La inaceptable desigualdad que aqueja a nuestras sociedades se ha generado asociada a –y a menudo también a través de– aquella fatal transformación de la naturaleza. Muchos pensaron –Marx y Freud entre ellos– que posiblemente se llegase a dominar la naturaleza antes que los males sociales, que la explotación, la desigualdad o las guerras. Si se obtuviera lo primero, quedaría por dominar lo segundo, que solo esto daría fin a la Prehistoria de la humanidad. Ahora nos encontramos con que Naturaleza e Historia se han fusionado y ninguno dominio (natura y sociedad) se ha cumplido. Esa es nuestra vulnerabilidad.
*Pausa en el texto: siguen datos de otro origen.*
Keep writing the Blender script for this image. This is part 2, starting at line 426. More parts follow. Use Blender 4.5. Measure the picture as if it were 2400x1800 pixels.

Hannah Arendt habló alguna vez de banalidad del mal para referirse no evidentemente a que el mal no fuese grave sino a que el hombre que a menudo lo comete no es precisamente un sujeto psíquicamente diabólico, sino un ser muy común, simplemente no se caracteriza por la reflexión. Así calificaba a Eichmann el criminal que envió a tantos judíos a la muerte. Cabría preguntarse si la indiferencia ante el mal presente, la insensibilidad o el simplemente sumirse en otras preocupaciones más cotidianas no es la forma que adopta nuestra banalidad ante el mal, y el terremoto que otrora arrasó Lisboa en su forma nueva antropogénica amenace ahora con aniquilar la Lisboa global de los que habitan este planeta.